Da gibt es zwei Aspekte: Zum einen ist der Ansturm der ausländischen Investoren, der seinen Höhepunkt 2006/ 2007 hatte, nun endgültig vorbei. Zum anderen setzt die Krise jedoch ein positives Signal für den Mietmarkt: Auch die Wohlhabenden wollen sich derzeit nicht unbedingt langfristig mit dem Kauf einer Immobilie binden. Sie wollen flexibel sein. Schon allein, weil sie nicht wissen, wie ihre berufliche Situation in zwei, drei Jahren aussieht. Deshalb zahlen sie für einen größeren Wohnkomfort lieber eine höhere Miete, als selbst zu bauen. Was dazu führt, dass die Mietpreise insbesondere im oberen Preissegment weiter anziehen.


Auf Grund der günstigen Kreditkonditionen glauben viele Experten, dass der Zeitpunkt richtig ist, um in Immobilien zu investieren. Wo sehen Sie derzeit das stärkste Marktpotenzial?

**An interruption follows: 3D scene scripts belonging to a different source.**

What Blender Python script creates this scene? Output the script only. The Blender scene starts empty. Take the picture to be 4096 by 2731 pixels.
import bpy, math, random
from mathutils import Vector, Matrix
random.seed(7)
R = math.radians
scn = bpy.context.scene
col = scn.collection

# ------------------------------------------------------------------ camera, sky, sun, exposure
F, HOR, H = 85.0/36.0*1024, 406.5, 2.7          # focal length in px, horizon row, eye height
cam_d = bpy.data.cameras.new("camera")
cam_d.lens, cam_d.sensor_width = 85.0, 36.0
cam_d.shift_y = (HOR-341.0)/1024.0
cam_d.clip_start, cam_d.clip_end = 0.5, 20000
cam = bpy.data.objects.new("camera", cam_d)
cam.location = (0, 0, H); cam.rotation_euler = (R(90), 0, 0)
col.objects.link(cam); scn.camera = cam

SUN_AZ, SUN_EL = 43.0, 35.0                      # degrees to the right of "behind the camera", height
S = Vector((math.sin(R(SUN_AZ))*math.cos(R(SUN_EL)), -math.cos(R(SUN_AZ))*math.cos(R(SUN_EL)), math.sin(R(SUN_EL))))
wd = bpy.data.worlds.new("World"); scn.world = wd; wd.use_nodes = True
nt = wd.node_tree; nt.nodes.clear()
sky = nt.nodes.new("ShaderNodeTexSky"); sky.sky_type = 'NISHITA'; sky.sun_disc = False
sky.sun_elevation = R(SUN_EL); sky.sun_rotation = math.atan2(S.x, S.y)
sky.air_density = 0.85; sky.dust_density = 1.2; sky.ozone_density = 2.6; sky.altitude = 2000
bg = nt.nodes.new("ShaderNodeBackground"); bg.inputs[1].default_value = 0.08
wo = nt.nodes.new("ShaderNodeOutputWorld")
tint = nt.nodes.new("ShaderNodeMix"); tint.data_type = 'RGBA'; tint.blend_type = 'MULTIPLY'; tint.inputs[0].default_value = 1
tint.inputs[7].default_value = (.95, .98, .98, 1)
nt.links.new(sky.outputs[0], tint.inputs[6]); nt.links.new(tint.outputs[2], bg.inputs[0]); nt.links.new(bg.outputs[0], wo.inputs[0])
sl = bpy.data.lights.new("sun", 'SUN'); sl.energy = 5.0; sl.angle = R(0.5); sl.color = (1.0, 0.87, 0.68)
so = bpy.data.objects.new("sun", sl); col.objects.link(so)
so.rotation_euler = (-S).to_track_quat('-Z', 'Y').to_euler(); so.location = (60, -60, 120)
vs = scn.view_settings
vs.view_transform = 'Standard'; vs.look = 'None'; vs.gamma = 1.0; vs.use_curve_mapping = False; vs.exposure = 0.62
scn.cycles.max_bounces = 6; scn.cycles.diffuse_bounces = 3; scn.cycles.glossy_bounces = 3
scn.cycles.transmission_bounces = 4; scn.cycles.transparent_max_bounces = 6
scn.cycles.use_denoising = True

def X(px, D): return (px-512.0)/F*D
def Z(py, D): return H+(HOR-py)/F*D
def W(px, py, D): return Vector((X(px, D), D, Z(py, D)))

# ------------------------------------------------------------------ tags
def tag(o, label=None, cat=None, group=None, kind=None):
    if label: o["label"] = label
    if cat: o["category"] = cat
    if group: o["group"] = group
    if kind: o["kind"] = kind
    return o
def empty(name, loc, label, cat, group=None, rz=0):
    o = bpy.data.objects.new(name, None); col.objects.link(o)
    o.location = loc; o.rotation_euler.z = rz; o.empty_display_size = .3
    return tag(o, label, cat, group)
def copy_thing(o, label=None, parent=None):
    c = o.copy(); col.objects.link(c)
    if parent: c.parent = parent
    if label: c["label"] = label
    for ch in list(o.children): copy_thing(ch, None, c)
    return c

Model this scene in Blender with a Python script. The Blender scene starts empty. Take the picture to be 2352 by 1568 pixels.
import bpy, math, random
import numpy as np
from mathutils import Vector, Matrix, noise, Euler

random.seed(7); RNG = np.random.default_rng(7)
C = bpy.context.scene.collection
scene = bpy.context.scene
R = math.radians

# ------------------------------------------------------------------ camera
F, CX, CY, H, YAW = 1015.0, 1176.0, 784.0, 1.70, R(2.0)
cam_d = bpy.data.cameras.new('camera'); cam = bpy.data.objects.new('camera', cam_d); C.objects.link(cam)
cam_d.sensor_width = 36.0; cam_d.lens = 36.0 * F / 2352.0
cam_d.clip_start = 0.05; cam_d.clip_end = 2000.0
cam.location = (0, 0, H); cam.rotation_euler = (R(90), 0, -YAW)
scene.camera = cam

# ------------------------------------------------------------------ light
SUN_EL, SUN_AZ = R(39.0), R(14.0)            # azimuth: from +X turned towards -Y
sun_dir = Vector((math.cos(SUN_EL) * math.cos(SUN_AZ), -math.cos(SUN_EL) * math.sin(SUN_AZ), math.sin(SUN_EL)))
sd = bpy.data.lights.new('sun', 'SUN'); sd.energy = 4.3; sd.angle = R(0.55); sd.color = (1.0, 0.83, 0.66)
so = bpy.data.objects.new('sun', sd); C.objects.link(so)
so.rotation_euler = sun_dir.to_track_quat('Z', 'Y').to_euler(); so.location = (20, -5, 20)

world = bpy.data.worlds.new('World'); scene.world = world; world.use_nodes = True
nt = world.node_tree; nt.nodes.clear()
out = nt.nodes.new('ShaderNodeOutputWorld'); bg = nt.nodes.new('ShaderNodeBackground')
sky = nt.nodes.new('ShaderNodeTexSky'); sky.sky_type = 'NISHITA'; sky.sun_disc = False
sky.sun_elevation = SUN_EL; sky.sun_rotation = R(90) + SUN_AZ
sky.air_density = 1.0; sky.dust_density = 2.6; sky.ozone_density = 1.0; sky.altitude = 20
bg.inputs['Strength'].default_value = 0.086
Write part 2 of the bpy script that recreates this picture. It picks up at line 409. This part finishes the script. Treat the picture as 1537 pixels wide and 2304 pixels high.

Townhouses, die in den vergangenen zwei Jahren den Markt beschäftigt haben, werden kaum noch nachgefragt. Dagegen entwickelt sich zum Beispiel das ruhige, verkehrlich äußerst günstig gelegene Frohnau ausgezeichnet. Allerdings ist hier das Angebot gering und die Nachfrage groß. Günstigen Baugrund in guter Lage gibt es in Pankow. Im hochpreisigen Segment sind immer noch Wannsee, Grunewald, Dahlem oder Zehlendorf top. Und Eigentumswohnungen gehen aktuell in Charlottenburg, Wilmersdorf, Schöneberg und Friedenau sehr gut.


Worauf muss man noch achten, wenn man investieren will?

Generell wirkt sich die Nähe zu Lärmquellen wie Hauptstraßen, S'Bahn-Gleisen oder Einflugschneisen negativ auf den Wert einer Immobilie aus. Darüber hinaus sind jedoch die Mikrolagen von entscheidender Bedeutung. Zwei vergleichbare Objekte können bereits in benachbarten Straßen einen ganz unterschiedlichen Wert darstellen. Hier gilt es, einen ortskundigen Berater hinzuzuziehen, der die Vor- und Nachteile einer Lage genau kennt. Jedoch kann auch der Marktmietspiegel des IVD als erste Orientierung dienen.


Und wo findet man den?

Ab dem 16. Juni steht er im Internet unter www.ivd-berlin-brandenburg.de für jedermann kostenlos zur Verfügung.